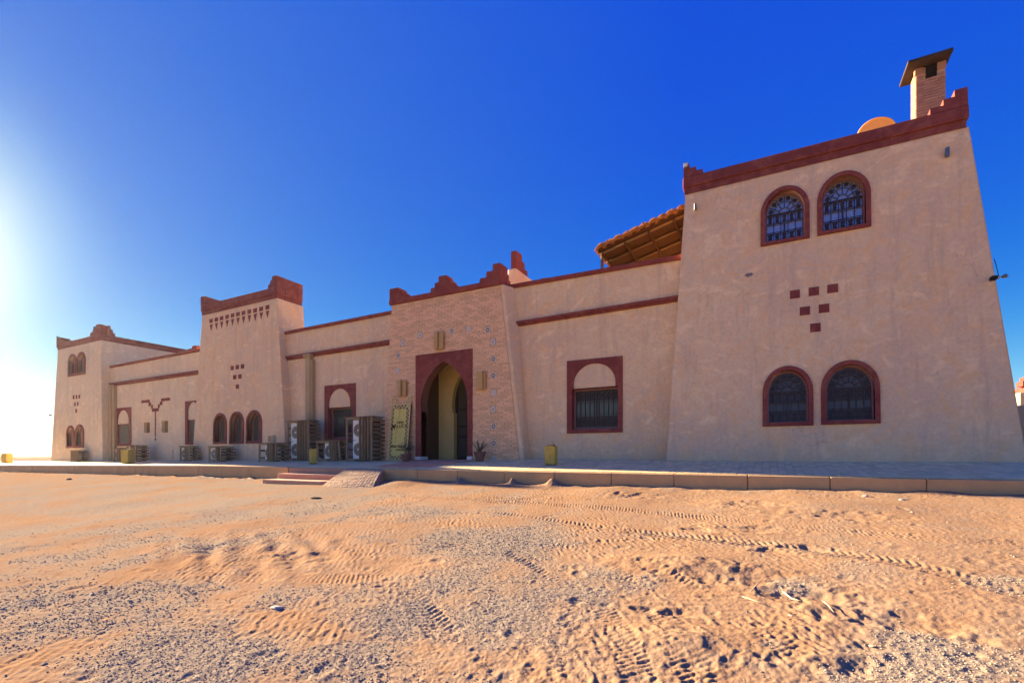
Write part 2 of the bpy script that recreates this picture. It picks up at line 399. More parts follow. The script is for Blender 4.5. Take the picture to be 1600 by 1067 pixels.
ZONES = [(280, 785, 480, 45, .95), (80, 850, 260, 50, .85), (60, 960, 330, 70, .9), (250, 1040, 260, 60, 1.1), (430, 935, 240, 30, .6), (760, 850, 200, 35, .9), (800, 910, 170, 60, 1.0), (740, 980, 230, 60, .9), (600, 1040, 260, 50, .9),
         (1500, 1040, 170, 45, 1.0), (1590, 985, 90, 22, 1.0), (1590, 915, 90, 18, .9), (300, 775, 360, 14, .55), (640, 800, 150, 12, .4), (1230, 915, 50, 14, .55), (1180, 1000, 50, 14, .3),
         (60, 880, 100, 15, .5), (1300, 752, 120, 9, .5), (1330, 1060, 60, 20, .6)]
def gravel_mask(X, Y):
    Zc = X * AV.x + Y * AV.y; ok = Zc > .3; Zc = np.where(ok, Zc, 1)
    U = PU + FPX * (X * RV.x + Y * RV.y) / Zc; V = PV - FPX * (gbase(X, Y) - EYE) / Zc
    m = np.zeros_like(X)
    for (u, v, a, b_, s) in ZONES: m = np.maximum(m, s * np.clip(1.5 - np.sqrt(((U - u) / a) ** 2 + ((V - v) / b_) ** 2), 0, 1))
    m = np.where(ok, m, .0)
    return np.clip(m * .85 + .85 * fbm(X * .9, Y * .9, 5, .6) - .03, 0, 1.2)
TRACKS = [([(640,775),(900,790),(1150,812),(1400,838),(1600,850)], .26, 0), ([(760,800),(950,825),(1180,850),(1400,880),(1600,930)], .26, 1),
          ([(860,850),(1000,880),(1100,930),(1300,1010),(1450,1067)], .22, 1),
          ([(0,800),(200,830),(350,850),(420,880),(480,900),(640,905)], .26, 0), ([(880,1067),(900,960),(870,900),(780,850)], .22, 1),
          ([(1100,1067),(1060,1000),(1020,940),(960,890)], .22, 0), ([(0,860),(250,840),(500,815),(900,770)], .26, 1), ([(0,780),(300,792),(700,778),(1100,788),(1600,806)], .26, 0),
          ([(560,880),(640,930),(700,1000),(720,1067)], .22, 1), ([(950,900),(1150,960),(1300,1067)], .22, 0),
          ([(430,860),(330,900),(150,940),(0,960)], .24, 1), ([(1000,1067),(980,1010),(940,950)], .2, 0)]
def catmull(p, n=14):
    p = np.array(p); p = np.vstack([2 * p[0] - p[1], p, 2 * p[-1] - p[-2]]); out = []
    for i in range(1, len(p) - 2):
        for t in np.linspace(0, 1, n, endpoint=False):
            a, b_, c, d = p[i-1], p[i], p[i+1], p[i+2]
            out.append(.5 * ((2*b_) + (-a + c) * t + (2*a - 5*b_ + 4*c - d) * t*t + (-a + 3*b_ - 3*c + d) * t**3))
    out.append(p[-2]); return np.array(out)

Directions
Return each line of the data, keeping its wording exact and omitting pictures.

The response
Write part 2 of the bpy script that recreates this picture. It picks up at line 399. More parts follow. The script is for Blender 4.5. Take the picture to be 1600 by 1067 pixels.
ZONES = [(280, 785, 480, 45, .95), (80, 850, 260, 50, .85), (60, 960, 330, 70, .9), (250, 1040, 260, 60, 1.1), (430, 935, 240, 30, .6), (760, 850, 200, 35, .9), (800, 910, 170, 60, 1.0), (740, 980, 230, 60, .9), (600, 1040, 260, 50, .9),
         (1500, 1040, 170, 45, 1.0), (1590, 985, 90, 22, 1.0), (1590, 915, 90, 18, .9), (300, 775, 360, 14, .55), (640, 800, 150, 12, .4), (1230, 915, 50, 14, .55), (1180, 1000, 50, 14, .3),
         (60, 880, 100, 15, .5), (1300, 752, 120, 9, .5), (1330, 1060, 60, 20, .6)]
def gravel_mask(X, Y):
    Zc = X * AV.x + Y * AV.y; ok = Zc > .3; Zc = np.where(ok, Zc, 1)
    U = PU + FPX * (X * RV.x + Y * RV.y) / Zc; V = PV - FPX * (gbase(X, Y) - EYE) / Zc
    m = np.zeros_like(X)
    for (u, v, a, b_, s) in ZONES: m = np.maximum(m, s * np.clip(1.5 - np.sqrt(((U - u) / a) ** 2 + ((V - v) / b_) ** 2), 0, 1))
    m = np.where(ok, m, .0)
    return np.clip(m * .85 + .85 * fbm(X * .9, Y * .9, 5, .6) - .03, 0, 1.2)
TRACKS = [([(640,775),(900,790),(1150,812),(1400,838),(1600,850)], .26, 0), ([(760,800),(950,825),(1180,850),(1400,880),(1600,930)], .26, 1),
          ([(860,850),(1000,880),(1100,930),(1300,1010),(1450,1067)], .22, 1),
          ([(0,800),(200,830),(350,850),(420,880),(480,900),(640,905)], .26, 0), ([(880,1067),(900,960),(870,900),(780,850)], .22, 1),
          ([(1100,1067),(1060,1000),(1020,940),(960,890)], .22, 0), ([(0,860),(250,840),(500,815),(900,770)], .26, 1), ([(0,780),(300,792),(700,778),(1100,788),(1600,806)], .26, 0),
          ([(560,880),(640,930),(700,1000),(720,1067)], .22, 1), ([(950,900),(1150,960),(1300,1067)], .22, 0),
          ([(430,860),(330,900),(150,940),(0,960)], .24, 1), ([(1000,1067),(980,1010),(940,950)], .2, 0)]
def catmull(p, n=14):
    p = np.array(p); p = np.vstack([2 * p[0] - p[1], p, 2 * p[-1] - p[-2]]); out = []
    for i in range(1, len(p) - 2):
        for t in np.linspace(0, 1, n, endpoint=False):
            a, b_, c, d = p[i-1], p[i], p[i+1], p[i+2]
            out.append(.5 * ((2*b_) + (-a + c) * t + (2*a - 5*b_ + 4*c - d) * t*t + (-a + 3*b_ - 3*c + d) * t**3))
    out.append(p[-2]); return np.array(out)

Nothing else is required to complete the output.